More than 150 Japanese right-wing activists participated in the event, including eight members of parliament. After gathering in the surrounding waters in 21 ships, 10 people landed on the island and stayed for over two hours.
Their gross violation of China's sovereignty has raised an uproar in China, with demonstrations flaring up in numerous cities in the country.
"China strongly opposes Japanese rightists landing on the Diaoyu Islands on Sunday, and urges Japan to put an end to its actions that seek to undermine China's territorial sovereignty," the Chinese Foreign Ministry said Sunday in a statement.
A quick background-check of the right-wing politicians and organizations that sponsored this provocative bid shows that their target of much-sought prize may not be the islands themselves, but rather political leverage that could put them back in the driver's seat back at home.
Tokyo governor Shintaro Ishihara, who prompted the Japanese government to "nationalize" the Diaoyu Islands with his "island-buying" farce, was notorious for denying the 1937 Nanjing massacre, during which the Japanese aggressor troops killed more than 300,000 Chinese citizens in World War II.
Yoshitaka Shindo, another right-wing politician and a member of Japan's House of Representatives, is the grandson of Tadamichi Kuribayashi, a general of the Imperial Japanese Army during the Second World War who was killed in Iwo Jima.
Behind the drape of "mourning the war dead," what these right-wingers are really pursuing is personal political gains, even if it meant exploiting the public's sympathy toward the deceased.
Japanese scholars believe that as the Japanese society is bedeviled by sustained economic downturn and lack of confidence, publications advertizing "the Japan crisis theory" and the "China threat theory" could bring comfort to the public.
Moreover, widespread sorrowful sentiment among the public that Japan has been economically overtaken by China also feeds the right-wingers who advocate getting tough with China.
The narrow-visioned nationalism would only bring destruction to a country, warned Makoto Iokibe, former president of the National Defense Academy of Japan in an article published by the Asahi Shimbun on Sunday.
"Every country is easily emotionalized when it comes to issues of territory.
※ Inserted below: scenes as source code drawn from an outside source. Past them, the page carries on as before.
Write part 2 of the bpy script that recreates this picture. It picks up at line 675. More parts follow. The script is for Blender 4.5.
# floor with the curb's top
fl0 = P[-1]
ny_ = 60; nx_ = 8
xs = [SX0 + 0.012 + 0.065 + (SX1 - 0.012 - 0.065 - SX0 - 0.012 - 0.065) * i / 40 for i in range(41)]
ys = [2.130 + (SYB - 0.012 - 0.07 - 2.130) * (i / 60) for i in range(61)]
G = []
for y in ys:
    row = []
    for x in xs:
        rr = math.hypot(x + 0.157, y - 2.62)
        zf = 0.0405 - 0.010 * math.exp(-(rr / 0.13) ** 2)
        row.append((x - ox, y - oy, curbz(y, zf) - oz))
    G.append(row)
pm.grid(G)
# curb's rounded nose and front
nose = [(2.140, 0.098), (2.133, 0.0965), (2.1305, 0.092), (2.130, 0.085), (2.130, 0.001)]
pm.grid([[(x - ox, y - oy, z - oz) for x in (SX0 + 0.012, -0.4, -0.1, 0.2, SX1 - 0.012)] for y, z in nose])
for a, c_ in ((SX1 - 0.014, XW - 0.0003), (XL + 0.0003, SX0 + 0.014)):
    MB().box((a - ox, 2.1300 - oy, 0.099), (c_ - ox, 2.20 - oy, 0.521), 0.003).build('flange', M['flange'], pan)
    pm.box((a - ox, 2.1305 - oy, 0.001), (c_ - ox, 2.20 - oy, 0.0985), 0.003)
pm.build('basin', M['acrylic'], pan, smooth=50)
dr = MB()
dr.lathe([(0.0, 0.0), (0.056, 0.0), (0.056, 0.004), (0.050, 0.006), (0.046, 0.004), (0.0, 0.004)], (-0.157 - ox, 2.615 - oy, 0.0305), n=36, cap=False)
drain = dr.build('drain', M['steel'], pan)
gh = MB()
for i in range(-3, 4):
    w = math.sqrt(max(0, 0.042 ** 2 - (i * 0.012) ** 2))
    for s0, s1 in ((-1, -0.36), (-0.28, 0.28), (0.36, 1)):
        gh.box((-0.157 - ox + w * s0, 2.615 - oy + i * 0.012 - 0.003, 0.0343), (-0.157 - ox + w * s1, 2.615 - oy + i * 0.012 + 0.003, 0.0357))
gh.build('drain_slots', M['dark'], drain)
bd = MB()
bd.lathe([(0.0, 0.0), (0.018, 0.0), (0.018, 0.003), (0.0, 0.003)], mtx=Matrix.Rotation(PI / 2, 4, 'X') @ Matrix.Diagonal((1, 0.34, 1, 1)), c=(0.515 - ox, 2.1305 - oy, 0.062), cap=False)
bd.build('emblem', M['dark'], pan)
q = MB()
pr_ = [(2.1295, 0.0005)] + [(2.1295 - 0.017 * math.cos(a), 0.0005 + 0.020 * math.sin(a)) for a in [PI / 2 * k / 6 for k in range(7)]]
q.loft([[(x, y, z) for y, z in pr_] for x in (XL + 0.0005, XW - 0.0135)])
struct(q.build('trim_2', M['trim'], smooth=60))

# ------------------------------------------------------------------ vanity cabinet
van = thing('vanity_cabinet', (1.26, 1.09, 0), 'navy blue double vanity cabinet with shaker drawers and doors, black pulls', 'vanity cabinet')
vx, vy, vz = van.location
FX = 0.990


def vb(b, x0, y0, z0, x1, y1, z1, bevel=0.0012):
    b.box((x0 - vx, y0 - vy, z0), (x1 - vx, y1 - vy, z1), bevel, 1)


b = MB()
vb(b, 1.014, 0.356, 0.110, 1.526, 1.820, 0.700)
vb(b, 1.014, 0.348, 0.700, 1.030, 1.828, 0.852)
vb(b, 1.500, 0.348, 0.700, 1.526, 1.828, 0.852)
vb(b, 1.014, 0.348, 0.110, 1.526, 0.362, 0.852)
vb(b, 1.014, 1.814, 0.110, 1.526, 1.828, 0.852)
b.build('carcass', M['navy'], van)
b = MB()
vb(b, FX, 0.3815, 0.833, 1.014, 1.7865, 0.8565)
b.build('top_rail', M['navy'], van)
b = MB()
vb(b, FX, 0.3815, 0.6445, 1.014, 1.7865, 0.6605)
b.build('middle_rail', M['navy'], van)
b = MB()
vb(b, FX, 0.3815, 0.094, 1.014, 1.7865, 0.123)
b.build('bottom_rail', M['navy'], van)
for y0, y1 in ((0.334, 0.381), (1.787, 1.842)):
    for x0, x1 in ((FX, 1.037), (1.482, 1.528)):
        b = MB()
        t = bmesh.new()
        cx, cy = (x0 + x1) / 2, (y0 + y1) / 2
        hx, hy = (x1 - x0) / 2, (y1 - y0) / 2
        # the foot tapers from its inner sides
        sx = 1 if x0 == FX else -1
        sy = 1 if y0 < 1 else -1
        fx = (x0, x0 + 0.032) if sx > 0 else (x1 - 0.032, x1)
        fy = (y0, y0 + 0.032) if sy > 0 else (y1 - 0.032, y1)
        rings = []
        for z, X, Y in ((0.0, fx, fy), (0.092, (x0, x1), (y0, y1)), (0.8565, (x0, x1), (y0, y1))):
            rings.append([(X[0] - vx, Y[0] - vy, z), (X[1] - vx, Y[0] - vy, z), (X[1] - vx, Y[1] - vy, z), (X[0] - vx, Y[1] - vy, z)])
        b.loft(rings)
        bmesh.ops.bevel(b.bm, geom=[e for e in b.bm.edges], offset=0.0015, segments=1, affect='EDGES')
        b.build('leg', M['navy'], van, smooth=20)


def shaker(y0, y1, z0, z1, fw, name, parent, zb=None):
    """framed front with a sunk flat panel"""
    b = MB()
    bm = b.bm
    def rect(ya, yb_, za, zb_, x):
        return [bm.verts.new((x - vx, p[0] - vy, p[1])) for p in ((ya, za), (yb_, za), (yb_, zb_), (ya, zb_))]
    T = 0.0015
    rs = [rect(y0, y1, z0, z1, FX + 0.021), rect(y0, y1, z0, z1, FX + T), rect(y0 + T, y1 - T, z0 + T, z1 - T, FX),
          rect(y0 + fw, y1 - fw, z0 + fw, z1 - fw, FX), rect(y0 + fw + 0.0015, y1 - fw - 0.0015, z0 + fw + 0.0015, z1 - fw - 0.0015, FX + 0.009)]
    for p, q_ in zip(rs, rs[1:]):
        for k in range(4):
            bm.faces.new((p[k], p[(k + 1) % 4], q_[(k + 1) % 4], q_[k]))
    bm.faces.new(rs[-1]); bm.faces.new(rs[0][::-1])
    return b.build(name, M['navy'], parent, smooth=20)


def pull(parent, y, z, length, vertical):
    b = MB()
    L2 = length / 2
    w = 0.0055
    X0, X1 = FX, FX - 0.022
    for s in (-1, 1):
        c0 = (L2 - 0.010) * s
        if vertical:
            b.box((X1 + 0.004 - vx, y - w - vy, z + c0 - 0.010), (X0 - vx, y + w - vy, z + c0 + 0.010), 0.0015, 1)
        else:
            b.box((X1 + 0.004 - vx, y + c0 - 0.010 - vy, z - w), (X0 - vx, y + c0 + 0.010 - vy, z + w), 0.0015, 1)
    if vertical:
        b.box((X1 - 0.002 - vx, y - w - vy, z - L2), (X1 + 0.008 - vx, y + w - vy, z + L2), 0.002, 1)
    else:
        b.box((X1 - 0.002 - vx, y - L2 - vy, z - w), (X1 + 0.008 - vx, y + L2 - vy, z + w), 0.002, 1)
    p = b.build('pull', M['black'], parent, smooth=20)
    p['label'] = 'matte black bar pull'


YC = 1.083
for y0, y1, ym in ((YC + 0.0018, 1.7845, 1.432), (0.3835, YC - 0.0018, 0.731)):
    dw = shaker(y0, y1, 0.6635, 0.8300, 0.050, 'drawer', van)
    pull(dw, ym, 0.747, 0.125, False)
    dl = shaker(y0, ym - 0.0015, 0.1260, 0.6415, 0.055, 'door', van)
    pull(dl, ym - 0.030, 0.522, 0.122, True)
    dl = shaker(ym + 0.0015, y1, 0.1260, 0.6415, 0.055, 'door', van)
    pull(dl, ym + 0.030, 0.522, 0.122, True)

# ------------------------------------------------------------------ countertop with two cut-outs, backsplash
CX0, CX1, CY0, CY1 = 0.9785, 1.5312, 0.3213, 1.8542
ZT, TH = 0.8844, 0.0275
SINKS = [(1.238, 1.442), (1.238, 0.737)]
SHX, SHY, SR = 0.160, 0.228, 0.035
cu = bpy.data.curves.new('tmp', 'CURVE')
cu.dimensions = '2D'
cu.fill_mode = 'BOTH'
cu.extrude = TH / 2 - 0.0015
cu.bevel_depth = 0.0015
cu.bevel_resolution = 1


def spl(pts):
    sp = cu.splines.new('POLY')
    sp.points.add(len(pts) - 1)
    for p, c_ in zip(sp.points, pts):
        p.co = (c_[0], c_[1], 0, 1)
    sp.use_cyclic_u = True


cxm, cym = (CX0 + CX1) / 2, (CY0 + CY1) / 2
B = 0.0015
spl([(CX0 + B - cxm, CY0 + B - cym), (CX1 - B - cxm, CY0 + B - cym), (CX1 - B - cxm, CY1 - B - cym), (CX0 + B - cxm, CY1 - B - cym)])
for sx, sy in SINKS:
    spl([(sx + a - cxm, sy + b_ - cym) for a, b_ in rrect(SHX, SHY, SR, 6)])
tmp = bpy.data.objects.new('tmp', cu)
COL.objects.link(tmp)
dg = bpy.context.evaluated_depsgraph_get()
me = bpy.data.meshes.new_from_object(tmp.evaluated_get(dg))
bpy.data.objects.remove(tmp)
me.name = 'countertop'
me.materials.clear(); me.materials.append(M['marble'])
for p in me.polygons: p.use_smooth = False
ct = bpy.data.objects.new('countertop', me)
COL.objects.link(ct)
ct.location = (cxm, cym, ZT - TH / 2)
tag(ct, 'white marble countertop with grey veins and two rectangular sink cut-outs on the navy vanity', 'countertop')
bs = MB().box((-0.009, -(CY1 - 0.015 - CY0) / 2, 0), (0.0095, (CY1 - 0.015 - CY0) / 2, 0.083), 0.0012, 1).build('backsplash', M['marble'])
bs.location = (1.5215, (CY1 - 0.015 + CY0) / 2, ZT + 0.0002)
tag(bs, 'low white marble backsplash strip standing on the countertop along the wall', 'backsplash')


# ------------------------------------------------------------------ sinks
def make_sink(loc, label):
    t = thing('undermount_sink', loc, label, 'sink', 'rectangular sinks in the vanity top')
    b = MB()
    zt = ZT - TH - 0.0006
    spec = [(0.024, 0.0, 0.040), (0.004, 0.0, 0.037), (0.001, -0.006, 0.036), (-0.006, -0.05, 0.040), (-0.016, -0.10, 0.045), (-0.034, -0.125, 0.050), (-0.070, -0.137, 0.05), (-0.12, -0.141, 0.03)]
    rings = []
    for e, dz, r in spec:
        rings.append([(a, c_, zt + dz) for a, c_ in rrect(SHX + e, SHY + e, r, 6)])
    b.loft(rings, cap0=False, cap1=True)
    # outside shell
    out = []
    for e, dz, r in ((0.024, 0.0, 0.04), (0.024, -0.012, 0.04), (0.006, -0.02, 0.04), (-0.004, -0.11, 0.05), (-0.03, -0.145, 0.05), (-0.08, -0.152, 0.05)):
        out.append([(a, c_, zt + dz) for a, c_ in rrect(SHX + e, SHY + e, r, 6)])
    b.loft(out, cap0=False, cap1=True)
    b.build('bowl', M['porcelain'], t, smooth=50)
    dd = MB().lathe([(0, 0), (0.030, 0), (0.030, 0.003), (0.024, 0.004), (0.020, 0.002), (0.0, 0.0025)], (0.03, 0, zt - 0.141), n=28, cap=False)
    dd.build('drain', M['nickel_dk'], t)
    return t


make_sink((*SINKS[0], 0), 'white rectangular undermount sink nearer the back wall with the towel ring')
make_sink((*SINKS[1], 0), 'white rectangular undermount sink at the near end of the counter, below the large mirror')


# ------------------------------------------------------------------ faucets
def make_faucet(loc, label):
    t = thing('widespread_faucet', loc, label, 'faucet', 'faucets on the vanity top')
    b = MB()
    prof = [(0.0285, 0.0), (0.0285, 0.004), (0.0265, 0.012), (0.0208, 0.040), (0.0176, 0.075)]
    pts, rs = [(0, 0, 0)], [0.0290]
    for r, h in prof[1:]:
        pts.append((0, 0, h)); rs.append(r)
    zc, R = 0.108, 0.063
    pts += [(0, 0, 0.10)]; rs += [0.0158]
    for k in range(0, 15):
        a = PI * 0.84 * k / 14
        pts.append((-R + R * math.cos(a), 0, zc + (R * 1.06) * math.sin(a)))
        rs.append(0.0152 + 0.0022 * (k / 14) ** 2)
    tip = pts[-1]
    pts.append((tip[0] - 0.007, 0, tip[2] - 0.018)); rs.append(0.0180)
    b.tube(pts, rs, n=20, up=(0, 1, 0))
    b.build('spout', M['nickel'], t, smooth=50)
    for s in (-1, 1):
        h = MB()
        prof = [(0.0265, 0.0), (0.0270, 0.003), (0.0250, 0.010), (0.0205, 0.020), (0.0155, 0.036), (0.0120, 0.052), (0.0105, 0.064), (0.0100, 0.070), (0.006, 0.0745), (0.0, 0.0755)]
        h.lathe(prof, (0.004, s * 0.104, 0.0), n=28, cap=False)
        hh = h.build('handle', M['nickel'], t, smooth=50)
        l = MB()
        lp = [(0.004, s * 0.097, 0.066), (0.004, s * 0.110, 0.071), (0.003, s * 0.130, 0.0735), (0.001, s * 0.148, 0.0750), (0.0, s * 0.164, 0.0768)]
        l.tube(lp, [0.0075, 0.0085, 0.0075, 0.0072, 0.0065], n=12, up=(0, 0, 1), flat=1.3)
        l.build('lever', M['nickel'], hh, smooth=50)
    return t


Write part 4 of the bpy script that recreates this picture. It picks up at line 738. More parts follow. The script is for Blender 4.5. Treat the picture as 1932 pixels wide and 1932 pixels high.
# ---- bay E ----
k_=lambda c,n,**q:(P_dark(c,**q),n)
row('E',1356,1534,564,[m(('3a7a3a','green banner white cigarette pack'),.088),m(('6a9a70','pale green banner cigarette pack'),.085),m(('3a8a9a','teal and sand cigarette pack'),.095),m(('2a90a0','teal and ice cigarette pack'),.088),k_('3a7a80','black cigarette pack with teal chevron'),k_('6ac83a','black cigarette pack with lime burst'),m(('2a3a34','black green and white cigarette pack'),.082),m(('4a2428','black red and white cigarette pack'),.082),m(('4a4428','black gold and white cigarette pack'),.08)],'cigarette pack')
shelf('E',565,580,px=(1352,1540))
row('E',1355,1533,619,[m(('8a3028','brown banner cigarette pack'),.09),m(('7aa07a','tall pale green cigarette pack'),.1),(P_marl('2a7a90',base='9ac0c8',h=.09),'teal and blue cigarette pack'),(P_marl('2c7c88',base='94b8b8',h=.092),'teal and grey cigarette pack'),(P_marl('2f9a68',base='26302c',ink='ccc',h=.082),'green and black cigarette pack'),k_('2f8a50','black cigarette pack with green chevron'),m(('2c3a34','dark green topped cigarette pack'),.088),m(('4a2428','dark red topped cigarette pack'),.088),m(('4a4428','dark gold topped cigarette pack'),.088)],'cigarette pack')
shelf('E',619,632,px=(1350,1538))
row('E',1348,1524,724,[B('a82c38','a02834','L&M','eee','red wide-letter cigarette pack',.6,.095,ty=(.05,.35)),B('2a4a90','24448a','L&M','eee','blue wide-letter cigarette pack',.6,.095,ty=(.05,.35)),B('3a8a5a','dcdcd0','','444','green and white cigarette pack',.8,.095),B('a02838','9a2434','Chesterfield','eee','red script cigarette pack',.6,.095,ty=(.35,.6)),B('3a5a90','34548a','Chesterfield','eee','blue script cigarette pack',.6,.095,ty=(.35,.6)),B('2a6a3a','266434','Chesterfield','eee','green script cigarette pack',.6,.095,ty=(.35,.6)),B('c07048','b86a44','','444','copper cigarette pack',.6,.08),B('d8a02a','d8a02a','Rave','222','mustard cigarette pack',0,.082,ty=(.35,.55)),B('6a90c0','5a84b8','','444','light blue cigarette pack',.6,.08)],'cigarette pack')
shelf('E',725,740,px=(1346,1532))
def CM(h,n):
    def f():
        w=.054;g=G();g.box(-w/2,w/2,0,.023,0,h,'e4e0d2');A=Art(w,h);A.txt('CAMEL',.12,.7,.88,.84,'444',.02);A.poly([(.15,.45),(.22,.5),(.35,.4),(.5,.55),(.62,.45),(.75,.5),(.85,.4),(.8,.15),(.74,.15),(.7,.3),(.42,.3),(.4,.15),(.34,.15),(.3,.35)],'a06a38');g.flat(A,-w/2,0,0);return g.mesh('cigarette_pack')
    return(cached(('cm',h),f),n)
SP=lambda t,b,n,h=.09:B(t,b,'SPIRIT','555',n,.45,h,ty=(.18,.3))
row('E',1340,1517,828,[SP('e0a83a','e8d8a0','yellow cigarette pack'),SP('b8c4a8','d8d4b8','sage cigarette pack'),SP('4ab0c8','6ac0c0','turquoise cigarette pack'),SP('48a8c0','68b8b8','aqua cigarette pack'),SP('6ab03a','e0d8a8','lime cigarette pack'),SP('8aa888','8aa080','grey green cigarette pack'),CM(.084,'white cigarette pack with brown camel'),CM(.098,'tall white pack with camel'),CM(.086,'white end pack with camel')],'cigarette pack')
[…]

The rightward tendency in Japan has been enhanced recently," he said.
Against this backdrop, if the voices and moves of the right-wingers were unchecked or event expanded, hostility across the East China Sea would increase, further dampening the perspective of closer bilateral ties between Asia's two largest economies and regional stability.
Therefore, "the Japanese government and people should speak in more rational voices and avoid being hijacked by the right-wingers and heading to the extreme," Iokibe said.